La faction finie, le plan était fort avancé. Deux mois après, la pièce était faite ; et, quelques semaines plus tard, nous la lisions au comité du Théâtre-Français. Elle fut reçue avec acclamation. Mlle Mars en accepta le principal rôle, et le 6 juin 1838, je pus lire sur l’affiche : « Ce soir, première représentation, Louise de Lignerolles, drame en cinq actes et en prose. » Mon cœur battit bien fort en lisant ce titre sur les murailles, pas tant, cependant, qu’en lisant celui du Soleil couchant. Les pronostics étaient meilleurs. J’en avais recueilli deux très précieux, la veille, à la répétition générale.

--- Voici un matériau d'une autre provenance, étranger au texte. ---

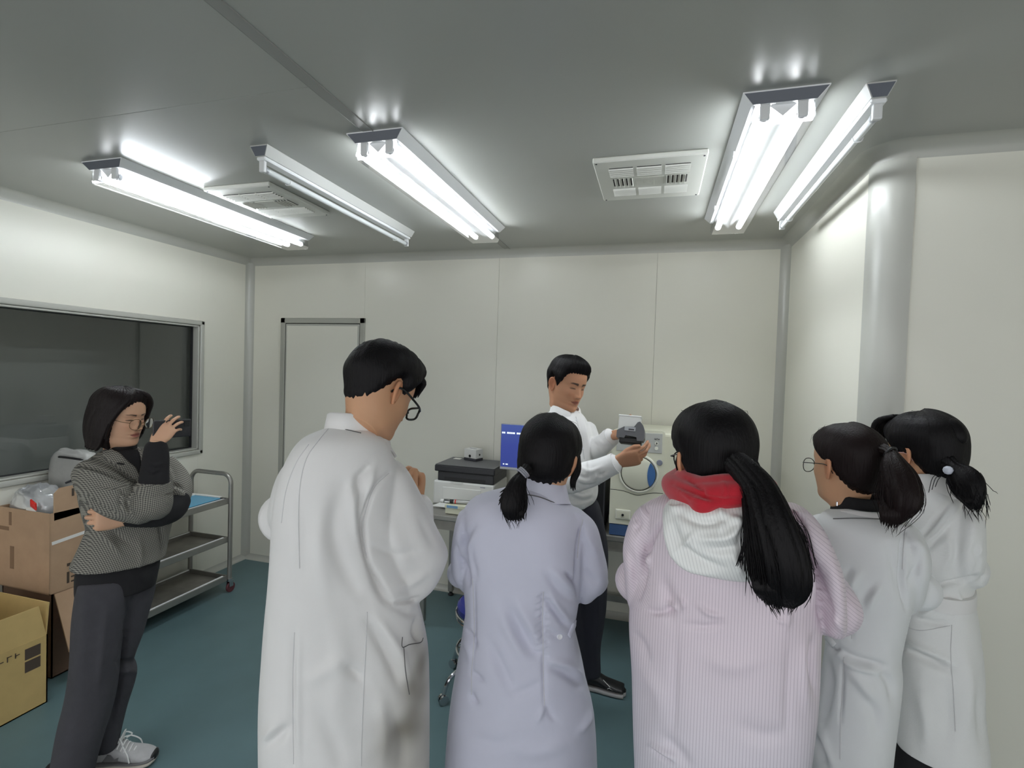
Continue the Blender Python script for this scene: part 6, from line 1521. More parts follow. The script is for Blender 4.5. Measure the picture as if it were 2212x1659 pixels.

Le premier, de la bouche de Casimir Delavigne ; il dit, en sortant : « C’est brutal, mais c’est saisissant. Cela réussira. » Mon second prophète fut un vieil acteur qui jouait les troisièmes comiques et s’appelait Faure. Ce Faure avait, dans sa jeunesse, fait un grand acte de courage. A Nantes, en 1794, au moment des noyades, ayant trouvé le buste de Carrier dans une salle de l’hôtel de ville, il le saisit et le brisa sur le pavé, en s’écriant : « Il faudrait en faire autant à ce misérable ! » On l’engagea à partir au plus vite, et il vint prendre sa très modeste place à la Comédie-Française. C’est là, qu’après la répétition générale de notre drame, il me dit : « Monsieur, vous pouvez dormir tranquille. Le succès est sûr. Tous les jupons viendront à cette pièce-là, et quand les jupons vont quelque part, les culottes suivent toujours. »
Ces deux prédictions se réalisèrent. Le 6 juin, à minuit, le nom de Goubaux et le mien, jetés au public par Firmin, furent salués d’unanimes applaudissements. J’avais pris ma revanche. J’étais auteur dramatique.